A veritable sea of swaying bodies and heads moves inexorably to the confluence. Accompanied by the cacophonous clamor of bells, cymbals, horns, whooping, the shouting of invocations, and the constant blaring of devotional songs over a ubiquitous P.A. system, armies of ascetics and cityfolk alike cry out, “Bolo Ganga-mayiya ki jaya! shri Yamuna mayiya ki jaya! [All glories to the Ganges and Yamuna!]” creating a thunderous symphony of reverential incantation.
During the sacred bathing period, caste and racial divisions and the demarcations of various cults and sects dissolve, as one person assists the other in cleansing the body and the soul.
The Festival serves as a melting pot for more than eight thousand groups and religious institutions. Here they exchange philosophical ideas and share spiritual realizations. Some say the mela is a symbol of Hindu unity, offering a means of transmitting the spiritual and ascetic values of ancient Vedic culture to the masses of devotees.
Cornered by Buddhism, Jainism, and Islam in the eighth century, Hindu civilization (more appropriately called Vedic civilization) was thought to be in danger of extinction. Therefore Sankaracarya, India’s ninth-century religious reformer (and, according to the Puranas, an incarnation of Siva), instituted at the Kumbh mela regular summit meetings of spiritual leaders as a buttress for the survival of Vedic theism. Some say that it was Sankaracarya who started the festival, but scriptural references about the Mela predating Sankara prove such a theory inaccurate.

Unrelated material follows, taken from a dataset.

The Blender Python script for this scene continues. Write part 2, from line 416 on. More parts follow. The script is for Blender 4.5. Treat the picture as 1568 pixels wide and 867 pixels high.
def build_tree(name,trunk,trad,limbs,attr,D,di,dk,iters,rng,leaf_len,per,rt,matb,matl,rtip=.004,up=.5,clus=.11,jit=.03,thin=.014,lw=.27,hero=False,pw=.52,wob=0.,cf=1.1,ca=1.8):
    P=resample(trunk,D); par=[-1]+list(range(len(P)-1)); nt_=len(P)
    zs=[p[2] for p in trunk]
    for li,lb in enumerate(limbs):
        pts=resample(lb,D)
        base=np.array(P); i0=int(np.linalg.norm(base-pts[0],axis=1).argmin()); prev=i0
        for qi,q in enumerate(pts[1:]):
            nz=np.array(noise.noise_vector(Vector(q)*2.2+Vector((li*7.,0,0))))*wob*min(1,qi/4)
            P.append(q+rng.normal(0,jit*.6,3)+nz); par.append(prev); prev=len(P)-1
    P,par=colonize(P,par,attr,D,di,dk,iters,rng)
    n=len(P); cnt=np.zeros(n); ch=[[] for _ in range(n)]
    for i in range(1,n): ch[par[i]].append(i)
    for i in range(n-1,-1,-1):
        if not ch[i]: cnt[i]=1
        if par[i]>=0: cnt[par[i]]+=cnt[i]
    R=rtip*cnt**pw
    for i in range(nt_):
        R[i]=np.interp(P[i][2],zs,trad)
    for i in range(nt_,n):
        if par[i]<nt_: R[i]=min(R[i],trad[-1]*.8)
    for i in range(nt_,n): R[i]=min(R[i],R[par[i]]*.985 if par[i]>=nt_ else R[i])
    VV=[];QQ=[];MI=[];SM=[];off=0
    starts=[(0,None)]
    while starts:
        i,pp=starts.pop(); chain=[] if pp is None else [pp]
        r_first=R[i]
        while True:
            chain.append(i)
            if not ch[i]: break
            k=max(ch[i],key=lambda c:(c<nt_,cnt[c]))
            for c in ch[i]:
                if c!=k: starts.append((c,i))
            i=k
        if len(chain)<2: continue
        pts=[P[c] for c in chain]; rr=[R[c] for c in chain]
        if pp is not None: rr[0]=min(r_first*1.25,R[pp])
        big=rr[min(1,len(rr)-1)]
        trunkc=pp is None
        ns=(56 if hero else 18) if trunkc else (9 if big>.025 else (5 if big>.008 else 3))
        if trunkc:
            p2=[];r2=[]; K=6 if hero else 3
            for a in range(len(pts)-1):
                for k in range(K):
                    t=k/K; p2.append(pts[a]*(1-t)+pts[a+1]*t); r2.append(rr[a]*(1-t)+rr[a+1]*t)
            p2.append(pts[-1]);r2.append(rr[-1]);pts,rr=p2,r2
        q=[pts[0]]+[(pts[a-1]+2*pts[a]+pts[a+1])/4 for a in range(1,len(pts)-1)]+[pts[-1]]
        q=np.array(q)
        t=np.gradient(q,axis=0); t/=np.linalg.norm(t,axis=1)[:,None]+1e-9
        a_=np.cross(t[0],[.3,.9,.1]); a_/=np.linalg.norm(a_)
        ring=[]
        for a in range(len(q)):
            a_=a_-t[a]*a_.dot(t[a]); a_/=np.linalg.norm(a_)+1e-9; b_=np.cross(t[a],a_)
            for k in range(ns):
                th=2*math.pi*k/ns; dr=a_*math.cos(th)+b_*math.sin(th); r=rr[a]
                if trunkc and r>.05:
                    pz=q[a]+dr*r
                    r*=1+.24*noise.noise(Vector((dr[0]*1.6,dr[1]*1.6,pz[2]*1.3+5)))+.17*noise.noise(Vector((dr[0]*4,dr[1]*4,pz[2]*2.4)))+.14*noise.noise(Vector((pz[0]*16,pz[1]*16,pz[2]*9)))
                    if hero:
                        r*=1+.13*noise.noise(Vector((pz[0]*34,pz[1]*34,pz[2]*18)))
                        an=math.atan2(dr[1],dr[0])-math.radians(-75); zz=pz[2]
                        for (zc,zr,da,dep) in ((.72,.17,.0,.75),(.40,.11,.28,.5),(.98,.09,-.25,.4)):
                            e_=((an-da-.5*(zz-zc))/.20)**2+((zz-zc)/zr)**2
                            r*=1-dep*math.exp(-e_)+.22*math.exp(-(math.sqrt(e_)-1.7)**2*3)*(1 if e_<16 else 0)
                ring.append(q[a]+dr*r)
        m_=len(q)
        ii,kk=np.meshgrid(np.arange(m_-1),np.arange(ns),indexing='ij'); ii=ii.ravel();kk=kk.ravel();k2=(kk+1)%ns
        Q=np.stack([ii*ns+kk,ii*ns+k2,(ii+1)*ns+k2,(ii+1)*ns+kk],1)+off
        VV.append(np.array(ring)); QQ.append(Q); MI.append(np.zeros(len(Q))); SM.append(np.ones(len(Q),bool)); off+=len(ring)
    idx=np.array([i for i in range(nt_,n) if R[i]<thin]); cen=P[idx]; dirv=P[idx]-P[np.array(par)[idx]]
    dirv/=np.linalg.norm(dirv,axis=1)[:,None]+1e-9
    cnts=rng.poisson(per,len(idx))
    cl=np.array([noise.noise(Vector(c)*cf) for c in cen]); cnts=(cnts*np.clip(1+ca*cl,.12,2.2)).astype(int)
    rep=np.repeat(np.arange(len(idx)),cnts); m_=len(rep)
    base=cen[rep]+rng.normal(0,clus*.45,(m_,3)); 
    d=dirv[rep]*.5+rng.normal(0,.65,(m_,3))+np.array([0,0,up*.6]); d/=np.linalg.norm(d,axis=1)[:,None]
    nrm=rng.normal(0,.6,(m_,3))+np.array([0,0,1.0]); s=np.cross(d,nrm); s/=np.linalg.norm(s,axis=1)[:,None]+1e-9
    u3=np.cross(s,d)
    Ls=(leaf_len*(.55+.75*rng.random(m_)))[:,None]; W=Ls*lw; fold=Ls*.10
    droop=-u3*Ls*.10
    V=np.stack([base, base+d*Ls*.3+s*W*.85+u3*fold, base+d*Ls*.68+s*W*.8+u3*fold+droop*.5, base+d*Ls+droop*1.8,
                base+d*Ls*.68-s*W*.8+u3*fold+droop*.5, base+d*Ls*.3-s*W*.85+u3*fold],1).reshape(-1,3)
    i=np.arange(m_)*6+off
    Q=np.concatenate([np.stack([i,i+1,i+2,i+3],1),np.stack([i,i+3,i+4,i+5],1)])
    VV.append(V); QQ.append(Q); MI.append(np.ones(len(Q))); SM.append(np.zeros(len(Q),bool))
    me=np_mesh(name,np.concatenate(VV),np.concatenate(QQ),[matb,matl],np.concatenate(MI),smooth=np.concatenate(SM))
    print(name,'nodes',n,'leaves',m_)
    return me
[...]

The Mela has become a forum by which the saintly and self-realized impart by example mystical and moral codes to the devoted. Alongside enlightened spiritual masters, however, fakes and frauds abound.
The Kumbh mela has had a magnetism for saints and scholars for thousands of years. As early as 302 B.C. the great Greek historian Megasthenes documented his seventy-five-day stay at Prayaga (Allahabad), during mela that boasted an attendance of two and a half million. Later, in the seventh century A.D., the pious emperor Harsha invited the eminent Chinese mendicant Hieun Tsang to join in the festivities. In his journals Tsang praised the emperor’s exemplary spiritual leadership:
“The festival concluded with Harsha’s lavishly distributing all of his accumulated wealth to the needy, down to his robes, and returning to his palace in clothes borrowed from his sister.”